Nel 1978 destò molta attenzione e scandalo un vero e proprio disco-evento: Jim Morrison era ormai morto da sette anni e i Doors, purché tentarono di proseguire senza l’iconico frontman, ma comprensibilmente non erano più gli stessi. Nnostante tutto Ray Manzarek fece pubblicare An American Prayer, criticatissimo album dai fan più intransigenti che accusarono i componenti della band di voler lucrare sul defunto leader svendendosi per sonorità che vennero accusate di essere troppo in odor di discomusic (spoiler: non lo è, nonostante qualche inevitabile influenza di nessun peso nell’ascolto).
Se il disco dei Doors venne accusato esageratamente di essere saltato sul treno della discomusic, cosa dire allora di un’operazione come Dragon Power, un insensato tributo discomusic a Bruce Lee a cinque anni appena dalla morte?
Sembra che dietro questo oscuro singoletto ci sia il compositore e saxofonista inglese John Altman, autore di numerosi successi pop negli anni ’80 con alcune interessanti incursioni musico-umoristiche, tra cui diversi dischi dei Monty Python e l’album dei Rutles, celeberrima band-parodia dei Beatles.

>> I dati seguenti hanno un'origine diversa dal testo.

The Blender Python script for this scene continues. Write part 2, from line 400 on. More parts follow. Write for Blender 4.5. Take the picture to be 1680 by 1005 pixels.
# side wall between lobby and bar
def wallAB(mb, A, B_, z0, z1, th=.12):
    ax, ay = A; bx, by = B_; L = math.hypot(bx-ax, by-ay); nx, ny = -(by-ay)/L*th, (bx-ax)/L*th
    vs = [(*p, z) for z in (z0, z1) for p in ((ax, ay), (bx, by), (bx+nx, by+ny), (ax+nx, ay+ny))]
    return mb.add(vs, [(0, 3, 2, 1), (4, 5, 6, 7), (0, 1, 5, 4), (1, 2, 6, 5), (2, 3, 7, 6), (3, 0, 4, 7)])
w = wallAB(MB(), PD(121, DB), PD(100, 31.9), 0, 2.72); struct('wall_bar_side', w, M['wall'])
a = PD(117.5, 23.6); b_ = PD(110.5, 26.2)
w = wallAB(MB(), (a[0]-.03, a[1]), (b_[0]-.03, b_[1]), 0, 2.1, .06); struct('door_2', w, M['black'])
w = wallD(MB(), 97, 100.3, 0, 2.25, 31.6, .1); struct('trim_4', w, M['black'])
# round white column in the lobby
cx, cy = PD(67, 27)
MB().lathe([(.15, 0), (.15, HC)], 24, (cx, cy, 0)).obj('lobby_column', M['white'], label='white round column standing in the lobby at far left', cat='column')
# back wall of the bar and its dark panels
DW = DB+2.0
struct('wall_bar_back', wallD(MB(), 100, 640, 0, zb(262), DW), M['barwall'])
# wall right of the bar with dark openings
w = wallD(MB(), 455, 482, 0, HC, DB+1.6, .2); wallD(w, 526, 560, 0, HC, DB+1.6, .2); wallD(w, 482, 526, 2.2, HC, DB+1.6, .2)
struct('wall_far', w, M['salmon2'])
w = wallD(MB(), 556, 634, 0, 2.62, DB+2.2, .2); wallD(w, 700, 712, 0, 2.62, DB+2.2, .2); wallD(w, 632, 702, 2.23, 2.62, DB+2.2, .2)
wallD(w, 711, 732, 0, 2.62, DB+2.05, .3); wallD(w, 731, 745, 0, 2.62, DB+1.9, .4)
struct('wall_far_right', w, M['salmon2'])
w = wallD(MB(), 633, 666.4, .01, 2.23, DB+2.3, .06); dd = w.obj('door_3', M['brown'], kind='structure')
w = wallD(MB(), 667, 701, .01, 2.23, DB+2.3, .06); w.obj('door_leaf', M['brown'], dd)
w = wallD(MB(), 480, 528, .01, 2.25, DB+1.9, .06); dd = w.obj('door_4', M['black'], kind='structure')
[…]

Qui però c’è ben poco da scherzare, la bislacca idea di un tributo da ballare in discoteca a l’uomo simbolo dei kung-fu movie poteva essere concepita seriamente solo negli anni ’70, dove artisti, produttori e discografici avevano il cervello obnubilato da fiumi di cocaina e dal successo della discomusic che trasformava qualsiasi vaccata in un sucesso.
Qui il gioco è molto semplice: una frettolosa base disco ossessionante e ripetitiva senza la minima variazione se non per aghi elementi elettronici buttati qua e là su cui si stagliano le grida di battaglia di un Bruce Lee che probabilmente si stava rivoltando nella tomba tentando di dar la caccia ai realizzatori di questa perla dell’involontariamente comico.
Il singolo, in origine in edizione limitata, divenne ben presto una sorta di santo graal dell’orrido; Dragon Power divenne così la tte track dell’unico album della fantomatica J.K.D. Band, pubblicato nel 1979 come puro specchio per allodole per un disco spacciato come tributo all’icona delle arti marziali ma colmo di inutili riempitivi senza arte nè parte che nulla avevano a che fare con il più grande artista marziale nella storia del cinema.